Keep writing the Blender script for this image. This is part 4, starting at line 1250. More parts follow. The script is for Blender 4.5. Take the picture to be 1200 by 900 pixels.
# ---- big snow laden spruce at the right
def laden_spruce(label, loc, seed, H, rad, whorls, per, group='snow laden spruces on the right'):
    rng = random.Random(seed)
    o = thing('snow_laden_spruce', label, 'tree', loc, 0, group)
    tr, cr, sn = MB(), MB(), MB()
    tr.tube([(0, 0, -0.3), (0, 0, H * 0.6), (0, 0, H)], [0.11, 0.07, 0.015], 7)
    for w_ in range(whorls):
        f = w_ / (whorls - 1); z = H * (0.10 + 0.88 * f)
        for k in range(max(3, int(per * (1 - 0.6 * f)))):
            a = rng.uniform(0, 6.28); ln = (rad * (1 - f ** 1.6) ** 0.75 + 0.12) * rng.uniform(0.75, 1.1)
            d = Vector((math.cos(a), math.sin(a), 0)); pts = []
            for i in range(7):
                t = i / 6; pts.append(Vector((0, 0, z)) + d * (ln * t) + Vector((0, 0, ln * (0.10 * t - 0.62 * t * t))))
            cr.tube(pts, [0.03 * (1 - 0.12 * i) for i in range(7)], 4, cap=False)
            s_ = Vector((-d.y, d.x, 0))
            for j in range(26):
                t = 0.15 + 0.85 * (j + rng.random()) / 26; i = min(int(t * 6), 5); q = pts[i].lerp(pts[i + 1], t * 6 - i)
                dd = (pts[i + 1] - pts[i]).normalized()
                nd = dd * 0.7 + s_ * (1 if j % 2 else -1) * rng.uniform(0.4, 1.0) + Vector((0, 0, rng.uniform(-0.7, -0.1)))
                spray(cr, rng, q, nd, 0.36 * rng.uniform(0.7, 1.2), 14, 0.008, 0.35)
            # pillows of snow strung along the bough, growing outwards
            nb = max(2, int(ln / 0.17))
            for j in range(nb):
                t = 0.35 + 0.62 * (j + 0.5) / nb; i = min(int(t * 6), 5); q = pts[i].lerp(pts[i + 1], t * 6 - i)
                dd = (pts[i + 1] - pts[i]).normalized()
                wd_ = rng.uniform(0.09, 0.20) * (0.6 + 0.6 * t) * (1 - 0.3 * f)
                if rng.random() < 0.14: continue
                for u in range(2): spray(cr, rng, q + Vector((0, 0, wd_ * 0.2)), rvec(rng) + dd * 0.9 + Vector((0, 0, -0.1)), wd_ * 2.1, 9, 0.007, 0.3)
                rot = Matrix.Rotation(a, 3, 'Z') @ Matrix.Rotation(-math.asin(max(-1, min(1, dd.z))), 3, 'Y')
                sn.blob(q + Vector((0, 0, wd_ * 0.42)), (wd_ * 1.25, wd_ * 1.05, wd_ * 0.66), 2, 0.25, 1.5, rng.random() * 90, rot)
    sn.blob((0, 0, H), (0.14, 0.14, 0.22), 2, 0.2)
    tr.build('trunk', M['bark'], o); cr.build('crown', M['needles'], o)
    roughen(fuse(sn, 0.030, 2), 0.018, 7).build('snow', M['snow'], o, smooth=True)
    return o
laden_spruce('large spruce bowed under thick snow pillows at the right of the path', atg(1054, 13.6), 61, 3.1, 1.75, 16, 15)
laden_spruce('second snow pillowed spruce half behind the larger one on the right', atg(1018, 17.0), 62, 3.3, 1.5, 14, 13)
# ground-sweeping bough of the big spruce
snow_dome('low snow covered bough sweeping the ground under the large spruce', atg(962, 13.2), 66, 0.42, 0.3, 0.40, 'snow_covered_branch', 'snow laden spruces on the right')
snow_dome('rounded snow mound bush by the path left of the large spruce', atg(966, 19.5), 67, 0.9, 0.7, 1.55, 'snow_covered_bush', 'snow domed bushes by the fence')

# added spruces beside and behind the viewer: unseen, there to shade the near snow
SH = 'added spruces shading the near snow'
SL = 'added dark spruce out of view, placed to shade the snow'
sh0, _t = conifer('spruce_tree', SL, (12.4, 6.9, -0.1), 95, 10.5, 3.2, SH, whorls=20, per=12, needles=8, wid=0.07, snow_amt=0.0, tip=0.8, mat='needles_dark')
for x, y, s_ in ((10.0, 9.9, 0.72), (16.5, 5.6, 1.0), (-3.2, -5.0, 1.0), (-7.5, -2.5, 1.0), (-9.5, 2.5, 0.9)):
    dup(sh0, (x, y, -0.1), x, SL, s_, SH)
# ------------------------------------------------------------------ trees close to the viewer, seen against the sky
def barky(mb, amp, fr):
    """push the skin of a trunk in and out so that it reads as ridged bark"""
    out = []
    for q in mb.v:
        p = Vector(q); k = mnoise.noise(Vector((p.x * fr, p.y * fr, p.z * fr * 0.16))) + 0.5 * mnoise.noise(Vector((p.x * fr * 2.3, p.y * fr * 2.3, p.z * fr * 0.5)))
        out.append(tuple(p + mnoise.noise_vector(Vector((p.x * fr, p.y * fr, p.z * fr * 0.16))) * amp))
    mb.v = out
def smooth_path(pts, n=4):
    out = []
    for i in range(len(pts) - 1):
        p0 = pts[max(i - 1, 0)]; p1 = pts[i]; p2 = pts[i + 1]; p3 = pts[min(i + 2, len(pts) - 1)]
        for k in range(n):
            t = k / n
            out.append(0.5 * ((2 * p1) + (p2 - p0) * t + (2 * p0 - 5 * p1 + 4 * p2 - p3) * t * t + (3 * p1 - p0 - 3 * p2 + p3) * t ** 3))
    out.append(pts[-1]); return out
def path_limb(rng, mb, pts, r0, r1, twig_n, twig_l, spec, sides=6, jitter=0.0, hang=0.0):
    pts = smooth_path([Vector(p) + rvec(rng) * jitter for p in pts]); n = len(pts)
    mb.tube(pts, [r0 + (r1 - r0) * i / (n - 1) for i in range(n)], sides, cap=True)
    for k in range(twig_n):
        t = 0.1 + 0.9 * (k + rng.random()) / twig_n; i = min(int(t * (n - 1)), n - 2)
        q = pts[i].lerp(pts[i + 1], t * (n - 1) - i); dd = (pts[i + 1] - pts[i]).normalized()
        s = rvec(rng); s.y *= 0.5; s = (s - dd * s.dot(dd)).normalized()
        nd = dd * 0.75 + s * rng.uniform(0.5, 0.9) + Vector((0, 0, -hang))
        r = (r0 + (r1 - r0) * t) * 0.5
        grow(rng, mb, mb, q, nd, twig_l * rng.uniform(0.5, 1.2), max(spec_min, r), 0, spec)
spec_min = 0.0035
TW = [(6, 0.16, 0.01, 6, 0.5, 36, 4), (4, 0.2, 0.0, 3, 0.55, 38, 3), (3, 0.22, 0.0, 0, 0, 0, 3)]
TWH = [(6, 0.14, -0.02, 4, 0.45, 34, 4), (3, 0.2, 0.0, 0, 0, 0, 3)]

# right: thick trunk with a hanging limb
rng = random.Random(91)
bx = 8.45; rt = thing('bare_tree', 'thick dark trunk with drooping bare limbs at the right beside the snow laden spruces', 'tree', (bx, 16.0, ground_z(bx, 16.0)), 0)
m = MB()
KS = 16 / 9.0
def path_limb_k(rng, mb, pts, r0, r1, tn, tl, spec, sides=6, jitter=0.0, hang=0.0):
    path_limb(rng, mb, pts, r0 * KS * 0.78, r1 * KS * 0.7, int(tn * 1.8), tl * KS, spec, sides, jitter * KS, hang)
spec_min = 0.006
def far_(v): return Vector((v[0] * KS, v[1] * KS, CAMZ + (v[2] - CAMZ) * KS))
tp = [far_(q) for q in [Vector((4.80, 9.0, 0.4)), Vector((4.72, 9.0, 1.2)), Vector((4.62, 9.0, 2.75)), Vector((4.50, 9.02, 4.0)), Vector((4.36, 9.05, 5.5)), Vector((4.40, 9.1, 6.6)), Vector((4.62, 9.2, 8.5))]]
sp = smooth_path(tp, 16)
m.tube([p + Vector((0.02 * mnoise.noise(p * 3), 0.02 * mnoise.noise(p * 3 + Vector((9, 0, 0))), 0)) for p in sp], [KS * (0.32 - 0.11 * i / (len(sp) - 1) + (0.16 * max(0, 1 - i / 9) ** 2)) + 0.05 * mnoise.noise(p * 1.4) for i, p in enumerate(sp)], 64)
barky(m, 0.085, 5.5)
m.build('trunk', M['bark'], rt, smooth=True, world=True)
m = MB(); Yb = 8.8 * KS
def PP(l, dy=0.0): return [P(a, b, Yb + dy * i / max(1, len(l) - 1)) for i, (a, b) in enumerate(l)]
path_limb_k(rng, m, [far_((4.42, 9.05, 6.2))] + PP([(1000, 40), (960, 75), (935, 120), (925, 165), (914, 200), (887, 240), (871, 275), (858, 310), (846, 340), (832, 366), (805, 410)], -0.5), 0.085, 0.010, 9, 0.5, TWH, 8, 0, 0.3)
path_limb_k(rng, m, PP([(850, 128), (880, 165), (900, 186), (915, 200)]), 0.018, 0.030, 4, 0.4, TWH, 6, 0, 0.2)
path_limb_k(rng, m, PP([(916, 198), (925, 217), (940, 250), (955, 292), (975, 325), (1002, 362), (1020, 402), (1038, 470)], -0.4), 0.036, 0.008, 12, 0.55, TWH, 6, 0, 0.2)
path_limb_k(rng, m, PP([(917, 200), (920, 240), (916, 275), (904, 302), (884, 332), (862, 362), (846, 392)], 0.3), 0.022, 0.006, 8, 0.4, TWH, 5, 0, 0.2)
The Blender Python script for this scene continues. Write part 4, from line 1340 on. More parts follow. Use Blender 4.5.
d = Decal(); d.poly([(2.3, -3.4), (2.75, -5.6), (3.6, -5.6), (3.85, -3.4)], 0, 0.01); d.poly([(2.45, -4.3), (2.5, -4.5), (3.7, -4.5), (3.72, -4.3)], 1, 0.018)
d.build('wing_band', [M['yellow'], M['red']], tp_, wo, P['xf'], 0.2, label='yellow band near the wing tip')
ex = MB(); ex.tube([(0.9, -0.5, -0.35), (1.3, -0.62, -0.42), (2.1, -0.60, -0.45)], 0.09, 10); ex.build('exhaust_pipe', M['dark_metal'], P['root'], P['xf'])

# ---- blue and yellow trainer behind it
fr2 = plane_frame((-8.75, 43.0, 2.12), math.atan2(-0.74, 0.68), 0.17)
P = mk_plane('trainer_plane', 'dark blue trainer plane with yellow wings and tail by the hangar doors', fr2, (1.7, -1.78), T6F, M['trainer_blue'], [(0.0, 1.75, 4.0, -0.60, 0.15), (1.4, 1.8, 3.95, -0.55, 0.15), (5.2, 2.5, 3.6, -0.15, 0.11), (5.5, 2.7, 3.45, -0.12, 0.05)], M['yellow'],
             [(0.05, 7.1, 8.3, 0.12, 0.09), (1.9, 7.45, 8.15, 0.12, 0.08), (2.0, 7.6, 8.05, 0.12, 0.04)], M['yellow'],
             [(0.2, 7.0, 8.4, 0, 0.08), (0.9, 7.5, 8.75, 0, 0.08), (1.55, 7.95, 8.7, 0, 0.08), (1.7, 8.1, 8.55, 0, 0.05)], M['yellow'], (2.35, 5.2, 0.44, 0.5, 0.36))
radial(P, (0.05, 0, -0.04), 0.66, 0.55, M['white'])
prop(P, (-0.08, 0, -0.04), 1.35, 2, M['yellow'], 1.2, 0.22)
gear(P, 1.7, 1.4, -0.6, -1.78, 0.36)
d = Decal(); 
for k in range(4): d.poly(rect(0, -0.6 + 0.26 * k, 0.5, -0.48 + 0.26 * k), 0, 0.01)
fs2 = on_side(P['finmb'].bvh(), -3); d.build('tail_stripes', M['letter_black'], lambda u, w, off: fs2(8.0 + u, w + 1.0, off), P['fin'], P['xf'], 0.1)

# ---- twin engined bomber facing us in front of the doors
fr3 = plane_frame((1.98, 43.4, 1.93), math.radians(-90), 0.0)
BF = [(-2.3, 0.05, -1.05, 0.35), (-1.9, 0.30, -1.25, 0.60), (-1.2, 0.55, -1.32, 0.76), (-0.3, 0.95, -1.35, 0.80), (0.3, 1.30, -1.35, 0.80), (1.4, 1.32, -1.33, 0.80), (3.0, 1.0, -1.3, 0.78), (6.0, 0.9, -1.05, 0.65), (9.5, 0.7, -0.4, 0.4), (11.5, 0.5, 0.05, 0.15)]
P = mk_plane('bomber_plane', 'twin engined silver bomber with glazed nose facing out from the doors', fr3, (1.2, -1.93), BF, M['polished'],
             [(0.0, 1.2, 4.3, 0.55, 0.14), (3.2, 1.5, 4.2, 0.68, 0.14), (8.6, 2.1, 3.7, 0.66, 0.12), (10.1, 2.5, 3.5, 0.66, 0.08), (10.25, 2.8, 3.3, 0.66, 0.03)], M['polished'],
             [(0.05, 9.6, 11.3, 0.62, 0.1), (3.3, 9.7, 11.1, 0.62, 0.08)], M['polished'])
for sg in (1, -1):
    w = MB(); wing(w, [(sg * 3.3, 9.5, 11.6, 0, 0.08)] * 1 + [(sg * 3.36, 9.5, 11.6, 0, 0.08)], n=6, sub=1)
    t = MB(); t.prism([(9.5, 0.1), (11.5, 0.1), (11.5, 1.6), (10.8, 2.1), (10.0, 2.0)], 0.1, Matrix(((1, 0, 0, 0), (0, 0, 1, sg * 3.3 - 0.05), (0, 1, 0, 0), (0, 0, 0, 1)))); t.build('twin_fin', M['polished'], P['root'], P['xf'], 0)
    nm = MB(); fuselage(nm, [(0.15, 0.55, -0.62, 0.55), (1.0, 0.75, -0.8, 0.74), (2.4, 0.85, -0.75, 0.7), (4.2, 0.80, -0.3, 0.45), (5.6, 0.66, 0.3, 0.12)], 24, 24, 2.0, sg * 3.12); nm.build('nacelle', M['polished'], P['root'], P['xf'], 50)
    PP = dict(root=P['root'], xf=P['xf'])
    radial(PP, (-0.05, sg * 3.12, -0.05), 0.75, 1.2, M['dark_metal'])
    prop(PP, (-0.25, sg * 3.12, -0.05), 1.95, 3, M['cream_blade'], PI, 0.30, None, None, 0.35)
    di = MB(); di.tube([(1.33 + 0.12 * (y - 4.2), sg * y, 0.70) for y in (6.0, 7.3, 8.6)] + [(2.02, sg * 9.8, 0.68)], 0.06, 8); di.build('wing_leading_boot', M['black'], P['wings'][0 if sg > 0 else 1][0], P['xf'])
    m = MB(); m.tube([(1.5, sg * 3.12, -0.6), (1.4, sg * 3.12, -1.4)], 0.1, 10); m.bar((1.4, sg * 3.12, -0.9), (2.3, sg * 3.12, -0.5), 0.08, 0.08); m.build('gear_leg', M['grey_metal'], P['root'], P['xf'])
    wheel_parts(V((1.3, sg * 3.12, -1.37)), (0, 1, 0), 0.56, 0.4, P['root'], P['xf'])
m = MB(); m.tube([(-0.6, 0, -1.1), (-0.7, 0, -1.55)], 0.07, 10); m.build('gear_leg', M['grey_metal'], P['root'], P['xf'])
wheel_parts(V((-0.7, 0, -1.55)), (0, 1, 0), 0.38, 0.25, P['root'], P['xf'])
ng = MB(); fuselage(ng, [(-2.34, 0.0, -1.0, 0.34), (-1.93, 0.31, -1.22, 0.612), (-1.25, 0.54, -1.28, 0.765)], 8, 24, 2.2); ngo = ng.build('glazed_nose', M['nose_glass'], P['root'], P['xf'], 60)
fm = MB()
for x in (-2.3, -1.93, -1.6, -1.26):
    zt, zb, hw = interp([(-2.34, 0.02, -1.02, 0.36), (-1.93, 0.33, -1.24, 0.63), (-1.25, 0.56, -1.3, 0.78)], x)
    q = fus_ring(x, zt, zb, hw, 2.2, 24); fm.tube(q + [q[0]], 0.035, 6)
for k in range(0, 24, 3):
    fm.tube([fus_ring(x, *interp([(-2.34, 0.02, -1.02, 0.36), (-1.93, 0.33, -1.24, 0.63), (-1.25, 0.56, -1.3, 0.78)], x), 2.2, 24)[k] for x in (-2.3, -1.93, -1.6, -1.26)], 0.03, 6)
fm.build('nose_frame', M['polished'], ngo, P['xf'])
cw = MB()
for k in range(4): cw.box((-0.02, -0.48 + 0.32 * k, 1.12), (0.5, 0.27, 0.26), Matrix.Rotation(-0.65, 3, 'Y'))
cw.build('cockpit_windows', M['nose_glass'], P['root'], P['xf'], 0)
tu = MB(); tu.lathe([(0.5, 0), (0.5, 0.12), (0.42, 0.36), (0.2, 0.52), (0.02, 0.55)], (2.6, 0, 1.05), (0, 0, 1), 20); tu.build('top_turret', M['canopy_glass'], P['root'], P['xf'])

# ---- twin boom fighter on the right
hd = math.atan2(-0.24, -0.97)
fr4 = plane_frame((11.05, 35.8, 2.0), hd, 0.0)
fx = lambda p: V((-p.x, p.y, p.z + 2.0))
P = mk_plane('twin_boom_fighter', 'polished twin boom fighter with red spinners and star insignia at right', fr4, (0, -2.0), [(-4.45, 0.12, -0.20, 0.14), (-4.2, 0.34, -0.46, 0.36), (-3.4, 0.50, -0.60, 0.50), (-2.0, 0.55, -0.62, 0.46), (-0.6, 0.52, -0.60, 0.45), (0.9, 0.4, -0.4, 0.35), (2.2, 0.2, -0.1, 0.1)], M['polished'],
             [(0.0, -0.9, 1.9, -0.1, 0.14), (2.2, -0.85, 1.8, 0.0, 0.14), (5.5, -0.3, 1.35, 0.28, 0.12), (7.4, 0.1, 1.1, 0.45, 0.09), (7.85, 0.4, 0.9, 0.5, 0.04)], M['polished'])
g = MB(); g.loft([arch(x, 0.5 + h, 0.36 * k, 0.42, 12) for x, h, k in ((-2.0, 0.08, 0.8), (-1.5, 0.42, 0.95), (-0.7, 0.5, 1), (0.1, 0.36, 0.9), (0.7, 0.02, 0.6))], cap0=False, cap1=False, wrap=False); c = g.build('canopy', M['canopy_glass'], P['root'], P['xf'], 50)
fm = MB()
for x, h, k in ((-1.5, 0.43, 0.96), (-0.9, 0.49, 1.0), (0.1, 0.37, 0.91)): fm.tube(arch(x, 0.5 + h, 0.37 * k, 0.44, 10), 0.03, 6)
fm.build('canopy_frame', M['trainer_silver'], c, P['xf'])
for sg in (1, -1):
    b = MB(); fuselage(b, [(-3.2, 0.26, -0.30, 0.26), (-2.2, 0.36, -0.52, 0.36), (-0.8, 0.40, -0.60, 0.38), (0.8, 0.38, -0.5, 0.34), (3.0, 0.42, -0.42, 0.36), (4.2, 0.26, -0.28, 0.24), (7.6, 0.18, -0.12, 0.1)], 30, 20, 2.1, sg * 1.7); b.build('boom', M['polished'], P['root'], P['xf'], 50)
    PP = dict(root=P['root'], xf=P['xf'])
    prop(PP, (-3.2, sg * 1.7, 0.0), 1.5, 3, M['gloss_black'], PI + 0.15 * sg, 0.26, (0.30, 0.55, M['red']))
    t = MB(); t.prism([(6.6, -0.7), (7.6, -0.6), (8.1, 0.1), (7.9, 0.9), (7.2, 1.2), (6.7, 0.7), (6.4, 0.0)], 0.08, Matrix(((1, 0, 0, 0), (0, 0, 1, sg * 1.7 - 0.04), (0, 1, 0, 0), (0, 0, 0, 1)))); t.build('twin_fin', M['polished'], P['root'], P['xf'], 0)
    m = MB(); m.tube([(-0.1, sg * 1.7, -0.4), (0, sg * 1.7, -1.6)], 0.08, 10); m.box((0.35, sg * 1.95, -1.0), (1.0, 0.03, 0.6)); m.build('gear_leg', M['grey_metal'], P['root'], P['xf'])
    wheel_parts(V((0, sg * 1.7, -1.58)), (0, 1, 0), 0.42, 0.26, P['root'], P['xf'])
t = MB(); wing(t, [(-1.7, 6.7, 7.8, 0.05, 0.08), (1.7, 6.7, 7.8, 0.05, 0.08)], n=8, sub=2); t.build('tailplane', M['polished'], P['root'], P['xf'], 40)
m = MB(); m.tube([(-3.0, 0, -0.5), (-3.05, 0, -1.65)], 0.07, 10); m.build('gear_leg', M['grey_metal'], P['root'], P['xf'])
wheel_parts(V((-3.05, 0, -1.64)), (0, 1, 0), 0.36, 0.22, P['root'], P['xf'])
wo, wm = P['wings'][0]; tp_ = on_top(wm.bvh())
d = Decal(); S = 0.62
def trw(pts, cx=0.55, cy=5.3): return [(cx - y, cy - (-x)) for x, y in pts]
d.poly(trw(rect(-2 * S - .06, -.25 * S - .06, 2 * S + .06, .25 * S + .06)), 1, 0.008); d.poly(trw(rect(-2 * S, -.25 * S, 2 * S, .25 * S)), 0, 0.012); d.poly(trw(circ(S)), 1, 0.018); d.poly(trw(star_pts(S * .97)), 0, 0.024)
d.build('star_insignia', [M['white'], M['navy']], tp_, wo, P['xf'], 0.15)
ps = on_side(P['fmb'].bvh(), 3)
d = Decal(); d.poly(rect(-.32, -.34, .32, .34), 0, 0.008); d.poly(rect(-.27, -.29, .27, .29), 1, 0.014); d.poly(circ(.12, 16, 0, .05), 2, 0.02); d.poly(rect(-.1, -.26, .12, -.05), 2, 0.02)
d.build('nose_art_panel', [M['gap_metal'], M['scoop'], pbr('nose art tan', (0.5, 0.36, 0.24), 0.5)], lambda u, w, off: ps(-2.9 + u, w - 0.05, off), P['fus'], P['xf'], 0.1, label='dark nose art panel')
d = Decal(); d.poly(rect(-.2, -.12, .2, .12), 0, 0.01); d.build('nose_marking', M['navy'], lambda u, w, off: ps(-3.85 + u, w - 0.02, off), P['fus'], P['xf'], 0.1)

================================

▸ **REQUIREMENT**: Copy every line of the listing where the word "from" appears.

▸ **EXERCISE ANSWER**:
The Blender Python script for this scene continues. Write part 4, from line 1340 on. More parts follow. Use Blender 4.5.
P = mk_plane('bomber_plane', 'twin engined silver bomber with glazed nose facing out from the doors', fr3, (1.2, -1.93), BF, M['polished'],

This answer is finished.